True to her identity as a “mother” to us, the Church guides us in our turning away from sin and turning toward God through Jesus Christ.  She gives a definite form to our Lenten observance by highlighting in our consciousness three acts which, in truth, should be our daily concern even if it were not Lent.  Holy Mother Church counsels us to pray, fast, and give alms.  Some call these three as Lenten discipline.  Indeed, like true mother that she is, the Church disciplines us by requiring us to commune with God, to sacrifice the self, and to do charitable deeds unto others.  But like any discipline, prayer, sacrifice, and charitable deeds are not the ends in themselves.  They are the means.  Is there a good parent who disciplines his or her child for the sake of disciplining, much less for the purpose of punishing the child?  No.  The purpose of discipline is more noble that the form of discipline itself.  Holy Mother Church gives us the Lenten discipline of prayer, sacrifice, and charitable deeds to help us really focus on what is essential in our life as Christians: God with Whom we become intimate in prayer, from Whom we draw the strength to sacrifice the self, and through Whom our sacrifice becomes life-giving as others, most especially the poor, benefit from our charity.

To focus on God is to focus on love, for the Apostle John wrote in his first epistle, chapter 4, verse 8, “God is love”.  Thus, we turn away from sin as we turn toward love.  This is never a passive act on our part, for as we are turning away from sin we strive to be more loving, we strive to love as God loves.  And the more loving we are the more we become like God (Cf. 1 Jn 3:2).  Therefore, it is clear that it is not the holy ashes on our forehead that make us holy, but the love in our heart.

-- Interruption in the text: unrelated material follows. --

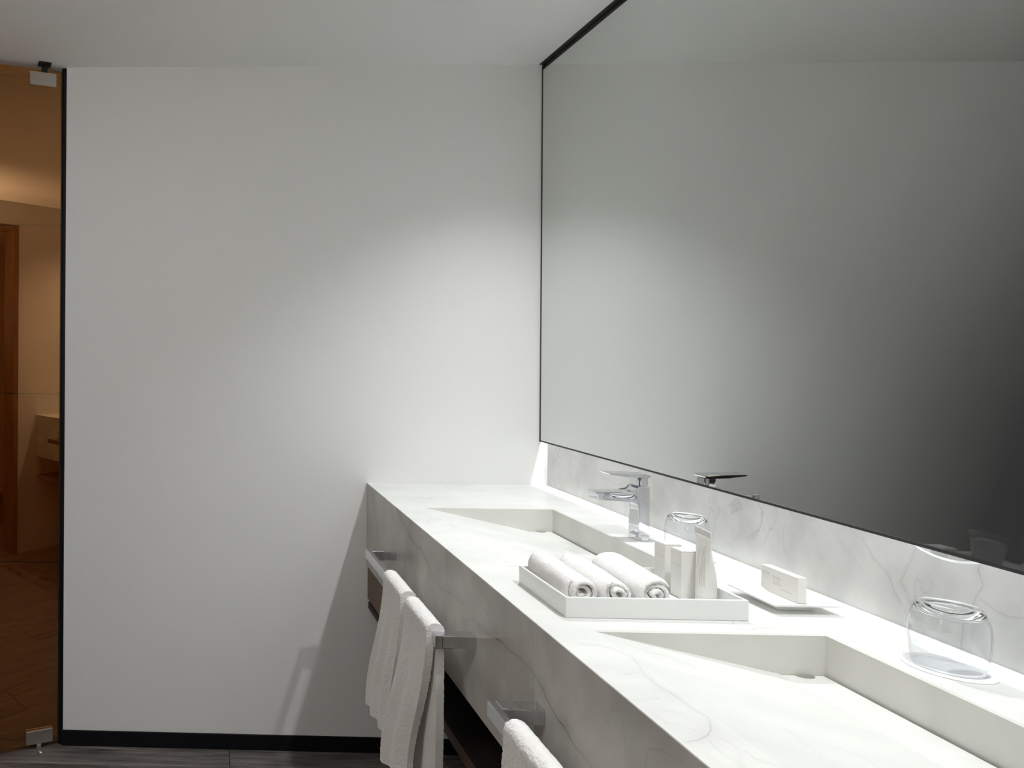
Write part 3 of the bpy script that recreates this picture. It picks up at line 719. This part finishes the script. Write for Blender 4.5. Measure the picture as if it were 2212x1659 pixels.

Have you come to church today simply for the holy ashes?  But is your heart filled with love?  You may have all the holy ashes you want but it means nothing without these two: conversion of life and resolution to love.

Love teaches us to be better in all things.  Love empowers us to do better in all things.  It is the “better” that counts, not the “more”.  May the Lenten journey we begin today help us really pray better rather than pray more, sacrifice better rather than sacrifice more, and give better rather than more.  Without love, we may pray more, sacrifice more, and give more without praying better, sacrificing better, and giving better.  Put love in all things and they will become better.  The “more” comes as a “bonus”!

You have ashes but do you have love – real love, not counterfeit love, not “mushy-mushy” romantic love, not noisy love, but Christ-like love?  Come, receive holy ashes but come and offer your hearts to God.  Offer your hearts to God through others.  Can we make a promise: Beginning today we will strive to love better at all times?  We will make our loving truly life-giving.

So today we take the first step in the forty-day journey ahead of us.  And we do so with much love.  But it is not a perfect love but love being perfected.